Goal: Reproduce the following material exactly, including every line.

Data provided:
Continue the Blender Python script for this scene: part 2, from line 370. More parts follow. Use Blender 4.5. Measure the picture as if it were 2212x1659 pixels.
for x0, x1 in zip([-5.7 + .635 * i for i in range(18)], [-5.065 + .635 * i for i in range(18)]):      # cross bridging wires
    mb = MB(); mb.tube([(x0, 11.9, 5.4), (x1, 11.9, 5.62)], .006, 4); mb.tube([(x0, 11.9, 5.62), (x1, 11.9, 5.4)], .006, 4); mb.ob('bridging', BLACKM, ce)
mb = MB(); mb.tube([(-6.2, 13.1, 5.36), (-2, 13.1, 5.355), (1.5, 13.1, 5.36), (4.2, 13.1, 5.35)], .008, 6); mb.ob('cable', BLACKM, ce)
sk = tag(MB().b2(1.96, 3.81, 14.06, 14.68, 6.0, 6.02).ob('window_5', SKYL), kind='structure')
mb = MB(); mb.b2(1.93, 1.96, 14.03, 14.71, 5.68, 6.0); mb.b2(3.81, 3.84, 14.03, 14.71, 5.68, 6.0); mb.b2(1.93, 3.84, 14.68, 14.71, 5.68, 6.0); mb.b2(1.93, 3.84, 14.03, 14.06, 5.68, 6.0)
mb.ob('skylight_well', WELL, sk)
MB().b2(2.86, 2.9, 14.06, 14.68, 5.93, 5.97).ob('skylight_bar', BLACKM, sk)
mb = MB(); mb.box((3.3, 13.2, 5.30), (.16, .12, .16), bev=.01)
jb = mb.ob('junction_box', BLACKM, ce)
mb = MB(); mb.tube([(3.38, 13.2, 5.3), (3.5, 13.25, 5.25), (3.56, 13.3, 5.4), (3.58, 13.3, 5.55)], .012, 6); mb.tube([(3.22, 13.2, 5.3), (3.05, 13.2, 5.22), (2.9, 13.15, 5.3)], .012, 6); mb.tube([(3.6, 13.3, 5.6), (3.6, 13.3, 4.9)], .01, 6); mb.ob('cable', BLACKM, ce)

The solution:
Continue the Blender Python script for this scene: part 2, from line 370. More parts follow. Use Blender 4.5. Measure the picture as if it were 2212x1659 pixels.
for x0, x1 in zip([-5.7 + .635 * i for i in range(18)], [-5.065 + .635 * i for i in range(18)]):      # cross bridging wires
    mb = MB(); mb.tube([(x0, 11.9, 5.4), (x1, 11.9, 5.62)], .006, 4); mb.tube([(x0, 11.9, 5.62), (x1, 11.9, 5.4)], .006, 4); mb.ob('bridging', BLACKM, ce)
mb = MB(); mb.tube([(-6.2, 13.1, 5.36), (-2, 13.1, 5.355), (1.5, 13.1, 5.36), (4.2, 13.1, 5.35)], .008, 6); mb.ob('cable', BLACKM, ce)
sk = tag(MB().b2(1.96, 3.81, 14.06, 14.68, 6.0, 6.02).ob('window_5', SKYL), kind='structure')
mb = MB(); mb.b2(1.93, 1.96, 14.03, 14.71, 5.68, 6.0); mb.b2(3.81, 3.84, 14.03, 14.71, 5.68, 6.0); mb.b2(1.93, 3.84, 14.68, 14.71, 5.68, 6.0); mb.b2(1.93, 3.84, 14.03, 14.06, 5.68, 6.0)
mb.ob('skylight_well', WELL, sk)
MB().b2(2.86, 2.9, 14.06, 14.68, 5.93, 5.97).ob('skylight_bar', BLACKM, sk)
mb = MB(); mb.box((3.3, 13.2, 5.30), (.16, .12, .16), bev=.01)
jb = mb.ob('junction_box', BLACKM, ce)
mb = MB(); mb.tube([(3.38, 13.2, 5.3), (3.5, 13.25, 5.25), (3.56, 13.3, 5.4), (3.58, 13.3, 5.55)], .012, 6); mb.tube([(3.22, 13.2, 5.3), (3.05, 13.2, 5.22), (2.9, 13.15, 5.3)], .012, 6); mb.tube([(3.6, 13.3, 5.6), (3.6, 13.3, 4.9)], .01, 6); mb.ob('cable', BLACKM, ce)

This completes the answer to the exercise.